Italian Wedding Soup, only slightly more difficult, is as old as the hills. A pot with bits of meat simmered with wild greens that the cook would collect outside her own kitchen is an ancient formula. The name is really minestra maritata (“married soup”) because the meat and greens are considered to be so compatible in the pot.
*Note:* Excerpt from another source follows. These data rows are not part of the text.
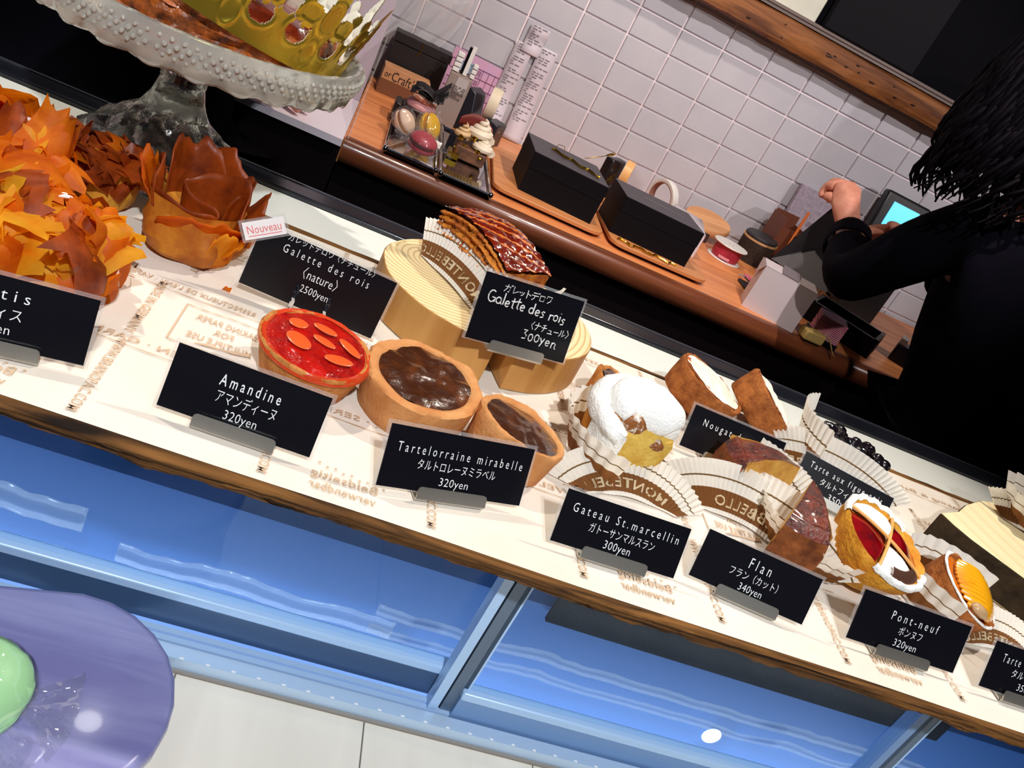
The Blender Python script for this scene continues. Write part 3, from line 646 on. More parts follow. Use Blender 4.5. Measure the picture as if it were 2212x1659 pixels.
    A = Vector((.872, 1.665, -.03)); B = Vector((.905, 1.62, .128)); Cc = Vector((1.02, 1.64, .10)); D = Vector((.975, 1.58, -.03)); o_ = Vector((1.06, 1.60, CZ))
    nn = (B-A).cross(D-A).normalized()*.010
    pts = [A, D, Cc, B]
    m.add([p-o_ for p in pts]+[p+nn-o_ for p in pts], [(0, 1, 2, 3), (4, 7, 6, 5), (0, 4, 5, 1), (1, 5, 6, 2), (2, 6, 7, 3), (3, 7, 4, 0)])
    obj('lid', m, mat('lid_edge', S(40, 38, 42), .5), t, smooth=0)
    tag(obj('white_paper', M().add([(.955, 1.545, -.02), (.985, 1.53, -.018), (.99, 1.54, .012)], [(0, 1, 2)]).add([(.955, 1.5465, -.02), (.985, 1.5315, -.018), (.99, 1.5415, .012)], [(2, 1, 0)]), WHITE), 'white paper corner sticking up between cake box and gift box', 'paper')
    t = thing('tape_cutter', 'dark tape cutter with steel parts at the right end of the counter', 'tape dispenser', (1.25, 1.56, CZ), (0, 0, R(-35)))
    bevel(obj('base', M().box(-.06, .06, -.025, .025, 0, .04), BLACK, t), .004); obj('blade', M().box(-.06, -.045, -.02, .02, .04, .052), STEEL, t); obj('roller', M().box(.02, .05, -.022, .022, .0402, .046), STEEL, t)
build_counter_items()

# ================================================================== DISPLAY CASE, BOARD, PAPER, LEDGE
def build_case():
    t = thing('display_case', 'long glass-fronted display case with steel frame, lit pale blue inside', 'display case', (.2, .6, FLOOR))
    X = Matrix.Translation((-.2, -.6, -FLOOR))
    x0, x1 = -.75, 1.25
    obj('case_top', M().box(x0, x1, .452, .846, -.05, -.0118, X=X), mat('case_top_white', S(236, 238, 232), .3), t)
    m = M(); m.box(x0, x1, .847, .876, -.05, -.0065, X=X)
    bevel(obj('rear_rail', m, mat('rail_black', S(22, 24, 30), .18, .5, var=S(30, 32, 40), vs=12), t), .002)
    obj('rear_edge', M().box(x0, x1, .8765, .879, -.016, -.0055, X=X), mat('rail_edge', S(70, 72, 80), .2), t)
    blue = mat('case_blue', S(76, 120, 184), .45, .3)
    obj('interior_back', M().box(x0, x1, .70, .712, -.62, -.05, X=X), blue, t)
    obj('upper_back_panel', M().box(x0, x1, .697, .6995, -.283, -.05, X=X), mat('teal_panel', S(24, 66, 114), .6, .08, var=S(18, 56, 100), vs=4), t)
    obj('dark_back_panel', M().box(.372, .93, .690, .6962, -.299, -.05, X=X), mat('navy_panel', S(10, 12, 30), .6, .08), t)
    obj('interior_floor', M().box(x0, x1, .46, .70, -.63, -.62, X=X), mat('case_floor', S(170, 196, 226), .4), t)
    obj('case_back', M().box(x0, x1, .72, .86, FLOOR, -.05, X=X), DARKW, t)
    obj('case_base', M().box(x0, x1, .455, .72, FLOOR, -.64, X=X), DARKW, t)
    ends = mat('case_end', S(60, 90, 130), .5)
    obj('end_panel', M().box(x0-.01, x0, .42, .86, FLOOR, -.05, X=X), ends, t)
    obj('end_panel', M().box(x1, x1+.01, .42, .86, FLOOR, -.05, X=X), ends, t)
    glass = film('case_glass', c=(.7, .85, 1, 1), gl=.022, rough=.02, tint=(.86, .93, 1, 1))
    fr = mat('frame_blue_steel', S(116, 150, 196), .4, .5, .1); frd = mat('frame_dark', S(62, 88, 124), .4, .5, .1); frl = mat('frame_light', S(176, 208, 246), .35, .5, .1)
    # left pane (rear track), right pane (front track)
    for nm, xa, xb, y, zb, zt in (('glass_pane', x0, .20, .442, -.178, -.15), ('glass_pane', .205, .556, .427, -.186, -.153), ('glass_pane', .552, x1, .442, -.178, -.15)):
        g = obj(nm, M().box(xa, xb, y, y+.004, zb+.01, -.045, X=X), glass, t)
        obj('bottom_frame', M().box(xa, xb, y-.004, y+.008, zb, zt-.004, X=X), frd if y > .43 else fr, g)
        b = obj('frame_bead', M().box(xa, xb, y-.005, y+.007, zt-.006, zt+.002, X=X), frl, g); bevel(b, .0015)
    for xa, side in ((.187, 1), (.541, 1)):
        p = obj('post', M().box(xa, xa+.007, .424, .436, -.184, -.04, X=X), frl if xa < .3 else fr, t)
        obj('groove', M().box(xa+.007, xa+.010, .430, .440, -.184, -.04, X=X), mat('groove_dark', S(30, 44, 62), .5), p)
        obj('stile', M().box(xa+.010, xa+.021, .427, .438, -.184, -.04, X=X), mat('stile_grey', S(98, 116, 138), .35, .5, .3), p)
        obj('stile_edge', M().box(xa+.021, xa+.0225, .4265, .438, -.184, -.04, X=X), frl, p)
    m = M()
    m.box(x0, x1, .4105, .421, -.187, -.1765, X=X)
    obj('bottom_rail', m, mat('rail_steel', S(190, 214, 240), .3, .5, .2), t)
    m = M().box(x0, x1, .4212, .4236, -.187, -.1795, X=X); obj('rail_groove', m, frd, t)
    m = M().box(x0, x1, .4238, .4280, -.187, -.1775, X=X).box(x0, x1, .4300, .4345, -.187, -.1772, X=X); obj('rail_track', m, frl, t)
    m = M(); 
    for i in range(46): m.ball((-.45+i*.0172, .4118, -.1766), .0016, 0, 8, X=X, sq=(1.1, .6, .22))
    obj('rail_glint', m, mat('painted_glint', S(250, 252, 255), .3), t)  # pale dots painted as glints along the rail
    # milky strips added inside, standing in for reflection streaks on the glass
    st = film('streak_film', c=(.80, .84, .92, 1), gl=.03, rough=.2, diff=.17)
    for k, (xa, xb, y, z, h) in enumerate(((-.06, .18, .56, -.238, .020), (-.07, .17, .56, -.272, .018), (.17, .9, .60, -.262, .012), (.17, .9, .60, -.288, .010), (-.60, -.09, .56, -.215, .024), (-.6, -.10, .56, -.262, .020))):
        mm = M()
        def f(u, v, xa=xa, xb=xb, y=y, z=z, h=h, k=k):
            x = xa+u*(xb-xa); n = noise.noise(Vector((x*16, k*3, 0)))*.006+noise.noise(Vector((x*70, k*5, 0)))*.002
            return (x, y, z-h*(1-v)+n*(1 if v > .5 else .6))
        mm.grid(f, 140, 2, X=X)
        obj('glass_streak', mm, st, t).modifiers.new('s', 'SOLIDIFY').thickness = .002
    refl_dot = M().lathe([(0, .0012), (.0122, .0012), (.0125, .0)], 28, X=X @ Matrix.Translation((.659, .6993, -.4045)) @ Matrix.Rotation(R(90), 4, 'X') )
    obj('reflected_dot', refl_dot, mat('reflected_dot_glow', (1, .98, .94, 1), .4, emit=2.5), t)  # added glowing disc, stands in for a lamp reflection in the glass
    obj('added_dot_lamp', M().lathe([(0, 0), (.0085, 0), (.0085, .004), (0, .004)], 28, X=X @ Matrix.Translation((-.0275, .4105, -.0220))), mat('added_dot_glow', (1, .97, .92, 1), .4, emit=11), t)  # lamp added under the board so the tray reflects a bright dot
    obj('added_dot_lamp_shade', M().lathe([(.0088, -.0016), (.0100, -.0016), (.0100, .0098), (.0088, .0098), (.0088, -.0016)], 28, X=X @ Matrix.Translation((-.0275, .4105, -.0220))), STEEL, t)  # ring added to keep the extra lamp off the case interior
    obj('added_dot_lamp_bracket', M().box(-.0365, -.0185, .402, .452, -.018, -.0125, X=X), STEEL, t)
build_case()

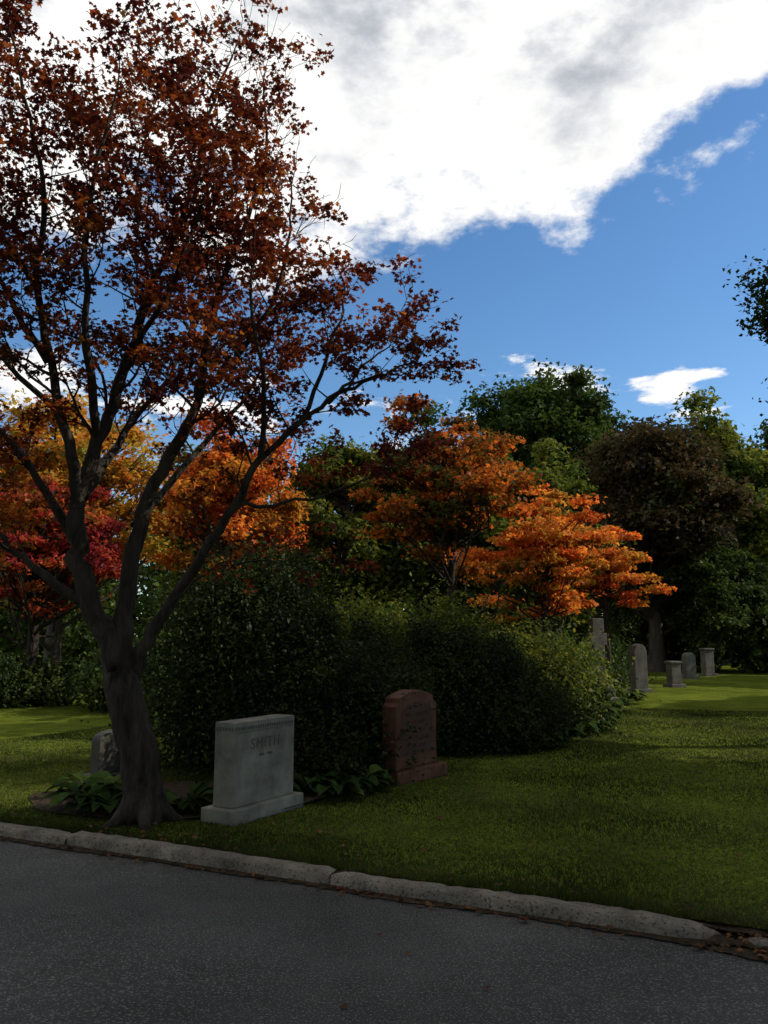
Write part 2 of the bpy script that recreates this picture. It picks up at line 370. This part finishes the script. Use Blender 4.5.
# ------------------------------------------------------------------ generic trees
def tree(name, x, y, h, r, z0, mat, ncl=60, per=260, ls=.14, bark=M_bark2, templ=TRI, cr=.3, flat=.6, trunk_r=None, top=1.0, shell=.55, limb=.32):
    root = empty(name); zc = (h+z0)/2; hz = (h-z0)/2; g0 = float(lawn_z(x, y))
    tr = trunk_r or h*.022+.03
    lop = rng.uniform(0, 6.28, 3)
    C = []
    while len(C) < ncl:
        v = rng.normal(size=3); v /= np.linalg.norm(v); rr = (shell+(1-shell)*rng.random())*rng.uniform(.82, 1.1)
        a = math.atan2(v[1], v[0]); rr *= 1+.13*math.sin(3*a+lop[0])+.10*math.sin(5*a+lop[1]+v[2]*3)
        wz = 1-.35*max(0, v[2]*rr)*top
        C.append((x+v[0]*rr*r*wz*(1-cr*.6), y+v[1]*rr*r*wz*(1-cr*.6), zc+v[2]*rr*hz*(1-cr*.5)))
    C = np.array(C)
    tp = np.array([(x+.04*h*math.sin(k*1.7+x)*k/6*.4, y+.03*h*math.cos(k*2.1)*k/6*.4, -.1+g0+(h*.85)*k/6) for k in range(7)])
    polys = [(tp, [tr*1.35, tr, tr*.85, tr*.7, tr*.5, tr*.3, tr*.1])]
    for c in C:
        zb = max(z0*.55, c[2]-np.hypot(c[0]-x, c[1]-y)*rng.uniform(.6, 1.1)); zb = min(zb, h*.75)
        f = np.clip((zb-g0+.1)/(h*.85)*6, 0, 5.9); i = int(f); b = tp[i]+(tp[i+1]-tp[i])*(f-i)
        mid = b*.5+c*.5+np.array((0, 0, -.08*r))+rng.normal(scale=.05*r, size=3)
        m2 = b*.2+c*.8+rng.normal(scale=.04*r, size=3)
        rb = tr*limb
        polys.append((np.array([b, mid, m2, c]), [rb, rb*.6, rb*.35, rb*.12]))
        for _ in range(3):
            e = c+np.clip(rng.normal(size=3), -1.2, 1.2)*cr*r*np.array((.5, .5, .3)); polys.append((np.array([m2, (m2+e)/2+rng.normal(scale=.03*r, size=3), e]), [rb*.25, rb*.15, rb*.05]))
    tubes('trunk_and_limbs', polys, bark, root, 6)
    k = rng.integers(int(per*.4), int(per*1.6), ncl); idx = np.repeat(np.arange(ncl), k); n = len(idx)
    v = norm(rng.normal(size=(n, 3))); rad = rng.random(n)[:, None]**.55
    cs = rng.uniform(.6, 1.35, ncl)[idx][:, None]
    off = v*rad*cr*r*cs*np.array((1, 1, flat))
    off *= 1+.38*np.sin(v[:, 0:1]*7+idx[:, None])*np.sin(v[:, 1:2]*6+idx[:, None]*2)
    Pp = C[idx]+off
    Nn = v*.3+np.array((0, 0, .7))+rng.normal(scale=.6, size=(n, 3))
    leaves('leaves', Pp, Nn, ls, templ, mat, root)
    return root

def shrub(name, blobs, mat, n, ls, templ=OVAL, up=.4, rag=.16, shoot=.22, per=16, stems=True):
    root = empty(name); B = np.array(blobs, float)
    area = B[:, 3]*B[:, 5]+B[:, 4]*B[:, 5]+B[:, 3]*B[:, 4]; ns = n//per; idx = rng.choice(len(B), ns, p=area/area.sum())
    v = norm(rng.normal(size=(ns, 3))); rad = 1-np.abs(rng.normal(scale=rag, size=ns))
    bump = 1+.10*np.sin(v[:, 0]*9+idx*1.3)*np.sin(v[:, 2]*8+idx)+.07*np.sin(v[:, 1]*17+v[:, 0]*13+idx*2.1)
    P0 = B[idx, :3]+v*((rad*bump)[:, None])*B[idx, 3:]
    scl = B[idx, 3:].mean(1)
    Ls = shoot*scl*rng.uniform(.5, 1.5, ns)*(1+1.5*(rng.random(ns) < .1))
    dr = norm(v*.8+np.array((0, 0, .35))+rng.normal(scale=.45, size=(ns, 3)))
    sid = np.repeat(np.arange(ns), per); u = np.tile(np.linspace(-.45, 1, per), ns)+rng.normal(scale=.05, size=ns*per)
    wd = (.26*(1.1-u))[:, None]*Ls[sid][:, None]
    P = P0[sid]+dr[sid]*(u*Ls[sid])[:, None]+rng.normal(size=(ns*per, 3))*wd-np.array((0, 0, 1))*((np.clip(u, 0, 1)**2)*.18*Ls[sid])[:, None]
    vv = v[sid]
    g = lawn_z(P[:, 0], P[:, 1]); ok = P[:, 2] > g
    P = P[ok]; vv = vv[ok]
    leaves('leaves', P, vv*.5+np.array((0, 0, up))+rng.normal(scale=.55, size=P.shape), ls, templ, mat, root)
    if stems:
        polys = []
        for b in B:
            for _ in range(5):
                e = b[:3]+norm(rng.normal(size=3))*b[3:]*.8; e[2] = max(e[2], b[2]*.8)
                s0 = np.array((b[0]+rng.normal(scale=.1), b[1]+rng.normal(scale=.1), .0))
                polys.append((np.array([s0, (s0+e)/2+rng.normal(scale=.06, size=3), e]), [.03, .02, .006]))
        tubes('stems', polys, M_bark, root, 5)
    return root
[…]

Most recipes make meatballs with pork and beef, but I prefer ground dark meat turkey, now carried by most markets. Add a couple slices of bread cubes soaked in milk, and mash them with your hands into a paste. Then work in an egg, some Parmesan, and a little chopped parsley with your hands. After you shape meatballs, drop them into boiling water to cook; they take less than 5 minutes. Lift out the meatballs and add minuscule pasta shapes to the boiling water. You can use rice-shaped orzo, ditalini or small tubes, tiny rounds called acini de pepe, or farfalline, which are miniature bow ties. These simmer briefly in hot broth — as always, homemade is better than commercial, but do what’s easiest — and then you can add one of the traditional greens, such as escarole or cabbage, or handfuls of baby spinach or kale.

That’s all the cooking you’re doing to make this substantial and soothing pot. Get some good Parmesan and a crusty loaf to go with it. Your guests will appreciate something light but filling and your waistline will, too.